Deputies have not yet identified the men but said they were 19 and 20-years-of age.

Rescue crews say diving alone is dangerous and with the summer tourist season underway, anyone seeking to dive needs to know that preparation is important.

“Since the 80s I’ve been out here diving and fishing," said local diver and boat captain John Saunders, who runs the Jupiter Water Taxi eco-tour service. 

He said the incident brings to mind proper safety techniques while diving.

“Spearfishing is a dangerous sport for a number of reasons. Number one, you need to know what you’re doing and your limits," he said.

Palm Beach County fire rescue is all too familiar with the dangers as well.

“Diving is just not something you do overnight," said Dive coordinator John Wright.
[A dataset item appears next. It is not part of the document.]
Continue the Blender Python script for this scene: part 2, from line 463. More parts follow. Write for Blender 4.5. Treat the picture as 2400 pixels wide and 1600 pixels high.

That's why they -- along with countless agencies across South Florida --- conduct regular training. On Monday, Wright and his team were practicing in dry suits at Lake Lytal community pool in West Palm Beach.

Wright went over some things you might want to think about before diving.

"Are you driving outside of your technical skill? You need to be aware of the air that your breathing and using the proper gear, knowing your weights and buoyancy, following your dive tables is very important," he said.

And he said to never, ever dive alone.

“Buddy dive. It’s really key to have a buddy or partner in the water," he said. “Diving alone is a very dangerous thing.”